Friday, July 15, 2005


But to surrender to a self-will inflamed and swollen with years of usurpation is a kind of death. We all remember this self-will as it was in childhood: the bitter, prolonged rage at every thwarting, the burst of passionate tears, the black, Satanic wish to kill or die rather than to give in. Hence the older type of nurse or parent was quite right in thinking that the first step in education is 'to break the child's will'. Their methods were often wrong: but not to see the necessity is, I think, to cut oneself off from all understanding of spiritual laws. And if, now that we are grown up, we do not howl and stamp quite so much, that is partly because our elders began the process of breaking or killing our self-will in the nursery, and partly because the same passions now take more subtle forms and have grown clever at avoiding death by various 'compensations'. Hence the necessity to die daily: however often we think we have broken the rebellious self we find it alive. That this process cannot be without pain is sufficiently witnessed by the very history of the word 'Mortification'.
~C.S. Lewis, The Problem of Pain, Chapter 6: Human Pain, (1940)

1 Comment(s):

At Fri Jul 15, 04:55:00 PM EST, Blogger MrKimi said...

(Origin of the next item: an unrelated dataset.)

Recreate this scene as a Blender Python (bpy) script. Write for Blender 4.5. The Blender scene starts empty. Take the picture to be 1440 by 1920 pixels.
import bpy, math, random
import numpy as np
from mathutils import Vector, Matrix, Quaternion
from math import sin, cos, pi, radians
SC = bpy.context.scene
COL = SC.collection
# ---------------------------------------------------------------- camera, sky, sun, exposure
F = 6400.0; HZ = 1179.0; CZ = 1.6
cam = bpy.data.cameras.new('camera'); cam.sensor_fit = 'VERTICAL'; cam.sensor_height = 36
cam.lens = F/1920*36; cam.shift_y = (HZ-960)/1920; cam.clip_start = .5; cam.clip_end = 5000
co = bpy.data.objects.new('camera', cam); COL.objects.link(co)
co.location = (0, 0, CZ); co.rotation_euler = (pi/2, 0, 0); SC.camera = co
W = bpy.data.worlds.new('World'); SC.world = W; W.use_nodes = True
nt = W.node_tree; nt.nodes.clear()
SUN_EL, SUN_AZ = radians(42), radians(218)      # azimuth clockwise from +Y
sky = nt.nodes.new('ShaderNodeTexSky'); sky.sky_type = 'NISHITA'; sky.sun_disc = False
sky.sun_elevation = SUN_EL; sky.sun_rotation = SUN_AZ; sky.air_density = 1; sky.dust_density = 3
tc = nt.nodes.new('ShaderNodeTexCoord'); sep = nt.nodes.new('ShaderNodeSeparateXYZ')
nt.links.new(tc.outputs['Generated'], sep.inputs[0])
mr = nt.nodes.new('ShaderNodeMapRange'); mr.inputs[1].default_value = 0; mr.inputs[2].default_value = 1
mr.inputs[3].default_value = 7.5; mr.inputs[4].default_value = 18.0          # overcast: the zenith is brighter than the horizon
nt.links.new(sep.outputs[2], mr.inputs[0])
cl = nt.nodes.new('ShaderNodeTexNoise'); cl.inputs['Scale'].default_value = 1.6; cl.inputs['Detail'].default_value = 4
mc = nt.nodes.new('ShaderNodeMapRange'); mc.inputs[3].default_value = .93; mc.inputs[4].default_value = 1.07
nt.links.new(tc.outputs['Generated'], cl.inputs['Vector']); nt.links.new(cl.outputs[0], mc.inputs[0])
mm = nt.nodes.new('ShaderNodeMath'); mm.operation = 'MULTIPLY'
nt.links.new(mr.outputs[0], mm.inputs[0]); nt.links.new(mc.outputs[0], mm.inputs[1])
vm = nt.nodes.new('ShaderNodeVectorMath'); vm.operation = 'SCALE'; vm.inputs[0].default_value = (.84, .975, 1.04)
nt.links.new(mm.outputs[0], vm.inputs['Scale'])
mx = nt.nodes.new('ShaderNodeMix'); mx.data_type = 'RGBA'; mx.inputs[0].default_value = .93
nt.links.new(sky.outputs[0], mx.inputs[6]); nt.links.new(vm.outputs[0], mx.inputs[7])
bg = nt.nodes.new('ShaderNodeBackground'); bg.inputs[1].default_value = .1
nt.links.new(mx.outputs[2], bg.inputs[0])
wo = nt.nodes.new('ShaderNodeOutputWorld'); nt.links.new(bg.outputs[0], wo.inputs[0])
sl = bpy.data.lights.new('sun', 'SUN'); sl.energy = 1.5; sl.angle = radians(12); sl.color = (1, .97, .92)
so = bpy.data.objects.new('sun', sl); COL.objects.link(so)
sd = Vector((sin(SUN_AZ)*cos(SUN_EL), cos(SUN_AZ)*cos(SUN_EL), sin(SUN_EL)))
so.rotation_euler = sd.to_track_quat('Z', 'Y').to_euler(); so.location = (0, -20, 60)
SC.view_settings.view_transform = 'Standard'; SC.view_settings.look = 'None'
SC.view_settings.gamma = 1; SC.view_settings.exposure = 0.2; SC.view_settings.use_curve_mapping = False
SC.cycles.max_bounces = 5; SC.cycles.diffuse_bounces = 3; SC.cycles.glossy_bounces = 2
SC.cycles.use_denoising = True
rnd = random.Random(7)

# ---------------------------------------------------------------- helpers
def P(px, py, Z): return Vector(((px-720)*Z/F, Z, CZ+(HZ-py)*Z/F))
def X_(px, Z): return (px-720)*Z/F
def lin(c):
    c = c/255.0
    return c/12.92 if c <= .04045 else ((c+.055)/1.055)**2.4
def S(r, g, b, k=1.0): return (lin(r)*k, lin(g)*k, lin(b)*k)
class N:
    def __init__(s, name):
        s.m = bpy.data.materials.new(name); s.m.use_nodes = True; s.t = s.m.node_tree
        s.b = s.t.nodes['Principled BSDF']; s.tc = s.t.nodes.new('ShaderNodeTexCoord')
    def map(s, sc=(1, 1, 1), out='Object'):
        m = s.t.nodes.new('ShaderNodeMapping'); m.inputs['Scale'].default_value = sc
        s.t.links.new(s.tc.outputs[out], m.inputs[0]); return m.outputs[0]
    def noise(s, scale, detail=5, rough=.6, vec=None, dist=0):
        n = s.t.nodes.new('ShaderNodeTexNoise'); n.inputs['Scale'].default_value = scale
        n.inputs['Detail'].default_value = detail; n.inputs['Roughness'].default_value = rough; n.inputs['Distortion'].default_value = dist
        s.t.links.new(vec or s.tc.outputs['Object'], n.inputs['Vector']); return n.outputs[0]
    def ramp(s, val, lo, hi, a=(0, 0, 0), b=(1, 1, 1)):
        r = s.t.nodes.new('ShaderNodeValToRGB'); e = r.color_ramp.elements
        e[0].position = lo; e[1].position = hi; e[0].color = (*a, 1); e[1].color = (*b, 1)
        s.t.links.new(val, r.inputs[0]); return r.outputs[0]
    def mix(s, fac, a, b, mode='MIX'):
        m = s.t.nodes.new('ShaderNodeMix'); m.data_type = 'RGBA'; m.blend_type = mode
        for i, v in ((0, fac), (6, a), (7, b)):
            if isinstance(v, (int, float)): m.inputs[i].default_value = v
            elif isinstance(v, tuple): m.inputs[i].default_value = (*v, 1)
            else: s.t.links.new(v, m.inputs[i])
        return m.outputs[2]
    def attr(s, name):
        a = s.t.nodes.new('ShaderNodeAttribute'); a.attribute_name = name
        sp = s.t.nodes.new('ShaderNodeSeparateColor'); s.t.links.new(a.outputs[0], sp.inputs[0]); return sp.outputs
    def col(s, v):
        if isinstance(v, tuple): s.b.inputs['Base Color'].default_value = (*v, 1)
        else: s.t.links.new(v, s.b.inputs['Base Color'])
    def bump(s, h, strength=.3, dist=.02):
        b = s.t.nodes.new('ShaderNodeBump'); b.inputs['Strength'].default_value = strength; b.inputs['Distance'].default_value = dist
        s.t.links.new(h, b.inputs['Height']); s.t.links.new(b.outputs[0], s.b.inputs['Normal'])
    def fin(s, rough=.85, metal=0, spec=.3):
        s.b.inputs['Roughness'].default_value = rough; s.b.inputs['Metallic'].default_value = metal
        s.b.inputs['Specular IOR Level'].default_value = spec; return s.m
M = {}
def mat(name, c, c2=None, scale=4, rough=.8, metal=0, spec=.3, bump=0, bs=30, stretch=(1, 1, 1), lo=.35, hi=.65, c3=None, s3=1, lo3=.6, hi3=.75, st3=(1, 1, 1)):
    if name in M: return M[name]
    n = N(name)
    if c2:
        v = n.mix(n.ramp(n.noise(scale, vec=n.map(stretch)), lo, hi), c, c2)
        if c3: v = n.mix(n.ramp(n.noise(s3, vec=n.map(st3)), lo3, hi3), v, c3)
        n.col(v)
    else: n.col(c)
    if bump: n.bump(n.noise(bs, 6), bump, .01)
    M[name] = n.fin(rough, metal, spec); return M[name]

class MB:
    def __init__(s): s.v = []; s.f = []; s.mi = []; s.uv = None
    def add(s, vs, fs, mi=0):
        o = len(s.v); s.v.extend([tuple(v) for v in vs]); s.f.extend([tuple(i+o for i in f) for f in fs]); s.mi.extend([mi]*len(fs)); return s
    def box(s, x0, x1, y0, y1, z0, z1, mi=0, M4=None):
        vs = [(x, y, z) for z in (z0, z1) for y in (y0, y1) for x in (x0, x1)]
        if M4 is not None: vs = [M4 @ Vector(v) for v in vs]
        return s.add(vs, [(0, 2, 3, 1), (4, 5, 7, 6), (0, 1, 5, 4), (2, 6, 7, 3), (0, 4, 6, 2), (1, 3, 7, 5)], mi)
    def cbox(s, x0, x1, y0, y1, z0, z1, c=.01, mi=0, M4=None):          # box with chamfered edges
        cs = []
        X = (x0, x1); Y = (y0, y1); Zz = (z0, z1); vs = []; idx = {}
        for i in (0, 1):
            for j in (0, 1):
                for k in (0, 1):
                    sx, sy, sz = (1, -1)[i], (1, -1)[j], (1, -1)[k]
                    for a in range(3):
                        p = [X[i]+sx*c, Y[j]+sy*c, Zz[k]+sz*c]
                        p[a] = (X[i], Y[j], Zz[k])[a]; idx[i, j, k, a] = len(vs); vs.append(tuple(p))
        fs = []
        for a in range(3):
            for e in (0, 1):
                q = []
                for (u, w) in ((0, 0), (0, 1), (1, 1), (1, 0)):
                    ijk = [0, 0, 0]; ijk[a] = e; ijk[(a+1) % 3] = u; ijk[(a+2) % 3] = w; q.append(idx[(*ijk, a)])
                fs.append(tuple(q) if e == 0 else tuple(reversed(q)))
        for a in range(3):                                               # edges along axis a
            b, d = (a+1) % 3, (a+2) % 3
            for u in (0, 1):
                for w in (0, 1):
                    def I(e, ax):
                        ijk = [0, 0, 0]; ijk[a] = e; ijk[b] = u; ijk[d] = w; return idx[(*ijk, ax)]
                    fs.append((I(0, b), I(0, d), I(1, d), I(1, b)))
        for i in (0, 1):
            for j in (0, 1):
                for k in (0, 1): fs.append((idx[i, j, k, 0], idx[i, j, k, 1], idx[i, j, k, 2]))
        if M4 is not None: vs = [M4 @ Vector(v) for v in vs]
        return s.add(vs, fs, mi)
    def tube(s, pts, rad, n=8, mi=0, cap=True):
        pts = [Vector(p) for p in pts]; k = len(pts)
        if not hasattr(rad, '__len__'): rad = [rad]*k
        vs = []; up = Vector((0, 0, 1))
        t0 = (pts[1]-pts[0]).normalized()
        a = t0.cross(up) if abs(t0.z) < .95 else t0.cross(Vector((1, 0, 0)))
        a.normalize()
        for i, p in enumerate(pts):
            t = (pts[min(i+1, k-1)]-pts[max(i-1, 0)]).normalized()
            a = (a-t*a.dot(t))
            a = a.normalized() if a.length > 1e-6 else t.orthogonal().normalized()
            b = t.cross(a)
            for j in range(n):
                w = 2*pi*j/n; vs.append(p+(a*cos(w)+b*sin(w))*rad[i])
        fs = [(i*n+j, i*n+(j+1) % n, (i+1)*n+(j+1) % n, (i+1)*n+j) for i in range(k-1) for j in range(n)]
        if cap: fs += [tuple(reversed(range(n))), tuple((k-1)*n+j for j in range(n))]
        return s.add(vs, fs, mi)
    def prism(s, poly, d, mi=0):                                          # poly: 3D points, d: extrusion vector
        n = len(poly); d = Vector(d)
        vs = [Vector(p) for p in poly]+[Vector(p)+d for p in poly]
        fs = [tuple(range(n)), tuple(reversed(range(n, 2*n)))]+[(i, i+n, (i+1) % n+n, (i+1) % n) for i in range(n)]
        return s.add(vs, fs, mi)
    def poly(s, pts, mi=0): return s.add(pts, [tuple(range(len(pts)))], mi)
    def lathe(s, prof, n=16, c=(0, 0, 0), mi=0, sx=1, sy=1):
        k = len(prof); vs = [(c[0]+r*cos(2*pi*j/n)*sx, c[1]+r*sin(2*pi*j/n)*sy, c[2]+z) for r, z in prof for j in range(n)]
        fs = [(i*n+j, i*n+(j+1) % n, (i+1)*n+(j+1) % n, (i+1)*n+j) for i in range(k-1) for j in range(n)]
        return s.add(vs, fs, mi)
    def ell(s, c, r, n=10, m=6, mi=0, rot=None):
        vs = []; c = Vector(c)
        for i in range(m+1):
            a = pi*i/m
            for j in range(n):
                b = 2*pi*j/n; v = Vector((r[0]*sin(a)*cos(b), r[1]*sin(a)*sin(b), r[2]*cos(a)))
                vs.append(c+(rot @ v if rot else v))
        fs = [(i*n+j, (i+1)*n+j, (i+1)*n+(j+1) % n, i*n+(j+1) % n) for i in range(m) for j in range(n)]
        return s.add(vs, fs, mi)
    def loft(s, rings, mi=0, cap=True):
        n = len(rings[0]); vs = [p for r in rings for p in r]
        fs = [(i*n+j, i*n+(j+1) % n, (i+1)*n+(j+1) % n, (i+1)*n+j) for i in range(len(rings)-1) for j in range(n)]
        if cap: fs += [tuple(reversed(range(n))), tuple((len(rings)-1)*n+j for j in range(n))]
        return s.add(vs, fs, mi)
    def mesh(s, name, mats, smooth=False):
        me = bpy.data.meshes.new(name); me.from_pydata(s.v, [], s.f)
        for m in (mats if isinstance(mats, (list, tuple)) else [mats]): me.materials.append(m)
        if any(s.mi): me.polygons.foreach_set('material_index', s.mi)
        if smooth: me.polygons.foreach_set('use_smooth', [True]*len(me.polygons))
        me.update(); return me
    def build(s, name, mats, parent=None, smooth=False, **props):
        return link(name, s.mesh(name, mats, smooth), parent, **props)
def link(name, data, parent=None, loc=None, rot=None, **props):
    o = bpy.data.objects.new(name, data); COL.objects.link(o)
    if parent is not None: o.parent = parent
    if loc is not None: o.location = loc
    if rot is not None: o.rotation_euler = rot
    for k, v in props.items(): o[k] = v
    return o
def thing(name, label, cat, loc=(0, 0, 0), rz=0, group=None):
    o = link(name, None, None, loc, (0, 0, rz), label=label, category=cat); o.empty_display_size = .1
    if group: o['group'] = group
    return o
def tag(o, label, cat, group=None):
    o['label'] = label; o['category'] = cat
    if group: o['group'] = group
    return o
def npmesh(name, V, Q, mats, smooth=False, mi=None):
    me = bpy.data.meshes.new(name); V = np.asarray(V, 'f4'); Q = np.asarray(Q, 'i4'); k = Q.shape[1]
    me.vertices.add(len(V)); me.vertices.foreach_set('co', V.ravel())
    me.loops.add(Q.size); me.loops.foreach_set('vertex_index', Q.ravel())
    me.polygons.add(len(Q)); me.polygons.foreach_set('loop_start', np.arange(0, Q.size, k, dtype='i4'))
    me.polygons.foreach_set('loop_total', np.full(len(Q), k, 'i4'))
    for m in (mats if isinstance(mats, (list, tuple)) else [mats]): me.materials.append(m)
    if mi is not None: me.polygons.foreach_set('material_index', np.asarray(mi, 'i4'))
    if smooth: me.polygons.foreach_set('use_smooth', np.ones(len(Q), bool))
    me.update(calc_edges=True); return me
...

I struggle with this kind of thing. It relies on the notion of original sin, which Lewis seems very aware of, and I find difficult. I would rather presume people are good and sometimes be dissapointed than the reverse.

In my experience those who have positive encouraging childhoods grow up happy and fulfilled, the others often end up in prison.

Notwithstanding I am well aware of some my own failings, probably not all of them.